我們都知道spring的IOC 和DI,它可以幫助我們創建對象,并且可以幫我們自動注入需要spring管理的對象。然后會存在一種這樣的情況,在對象 A 中需要依賴 B,而在對象 B 中有又依賴 A,當然可以有更多的對象依賴,他們之間會組成了一個閉環,如下圖 在spring 初始化bean A的時候發現bean A依賴于bean B,然后去實例化bean B,實例化bean B的時候又發現bean B依賴于bean A...,這樣陷入了一個無限循環的過程中,最終可能會導致內存溢出。當然,這只是我們的一個設想,spring當然不會讓這樣的事情發生。spring提供一個很優雅的方式來幫我們解決了bean之間循環依賴的問題,通過引入三級緩存機制來解決。 另外再說一點,不是所有的循環依賴spring 都可以解決,以下兩種方式spring也是無法解決的
依賴是通過構造方法實現的
scope 為prototype,也就是原型的情況
在正式開始之前,我們再說下spring的三級緩存以及定義 先來看下代碼中是如何定義的
/** Cache of singleton objects: bean name to bean instance. */ private final Map<String, Object> singletonObjects = new ConcurrentHashMap<>(256); /** Cache of singleton factories: bean name to ObjectFactory. */ private final Map<String, ObjectFactory<?>> singletonFactories = new HashMap<>(16); /** Cache of early singleton objects: bean name to bean instance. */ private final Map<String, Object> earlySingletonObjects = new HashMap<>(16);
singletonObjects 一級緩存, 用于存放完全初始化之后的bean,也就是說,所有的準備工作已經完成了,可以拿出來使用了
earlySingletonObjects 二級緩存,存放原始的bean對象,這時候bean只是實例化完成,還沒有進行屬性設置等工作
singletonFactories 三級緩存,存放只是實例化,還沒有進行其它任何操作的bean對象
下面我們結合代碼來做進一步的分析
創建類BeanA,然后通過set注入BeanB
public class BeanA { private BeanB beanB; public void setBeanB(BeanB beanB) { this.beanB = beanB; } }
創建類BeanB,然后通過set注入BeanA
public class BeanB { private BeanA beanA; public void setBeanA(BeanA beanA) { this.beanA = beanA; } }
將BeanA 和BeanB 交給spring來進行管理
<?xml version="1.0" encoding="UTF-8"?> <beans xmlns="http://www.springframework.org/schema/beans" xmlns:xsi="http://www.w3.org/2001/XMLSchema-instance" xsi:schemaLocation=" http://www.springframework.org/schema/beans https://www.springframework.org/schema/beans/spring-beans.xsd"> <!--循環依賴問題--> <bean id="beanA" class="com.lagou.test.BeanA"> <property name="beanB" ref="beanB"/> </bean> <bean id="beanB" class="com.lagou.test.BeanB"> <property name="beanA" ref="beanA"/> </bean> </beans>
使用ClassPathXmlApplicationContext
來初始化bean
public class BeanTest { public static void main(String[] args) { ClassPathXmlApplicationContext applicationContext = new ClassPathXmlApplicationContext("classpath:applicationContext.xml"); Object beanA = applicationContext.getBean("beanA"); System.out.println(beanA); } }
在分析源碼前我們先來看下spring 循環依賴的時序圖,對于后面我們分析源碼會有很大的幫助 原始文件可以從這里下載
我們調用了ClassPathXmlApplicationContext的帶參構造方法,最終調用了下面的構造。
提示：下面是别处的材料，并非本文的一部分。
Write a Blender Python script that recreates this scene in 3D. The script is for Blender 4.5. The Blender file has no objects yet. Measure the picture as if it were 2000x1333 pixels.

這里完成了三件事:
super(parent)
初始化父類
setConfigLocations(configLocations)
設置本地的配置信息
refresh()
完成spring容器的初始化
這里我們重點觀察第三個方法,因為spring bean的初始化是在這里完成的
public ClassPathXmlApplicationContext( String[] configLocations, boolean refresh, @Nullable ApplicationContext parent) throws BeansException { // 初始化父類 super(parent); // 設置本地的配置信息 setConfigLocations(configLocations); // 完成Spring容器的初始化 if (refresh) { refresh(); } }
上面說了,refresh方法是初始化spring容器的,所以這是一個核心方法。這里面包含beanFactory 和bean的初始化操作,因為方法比較多,對每個方法都進行了注釋,不一一贅述了,這里我們重點關注finishBeanFactoryInitialization()
,這個方法做了一下操作
初始化所有剩下的非懶加載的單例bean
初始化創建非懶加載方式的單例Bean實例(未設置屬性)
填充屬性
初始化方法調用(比如調用afterPropertiesSet方法、init-method方法)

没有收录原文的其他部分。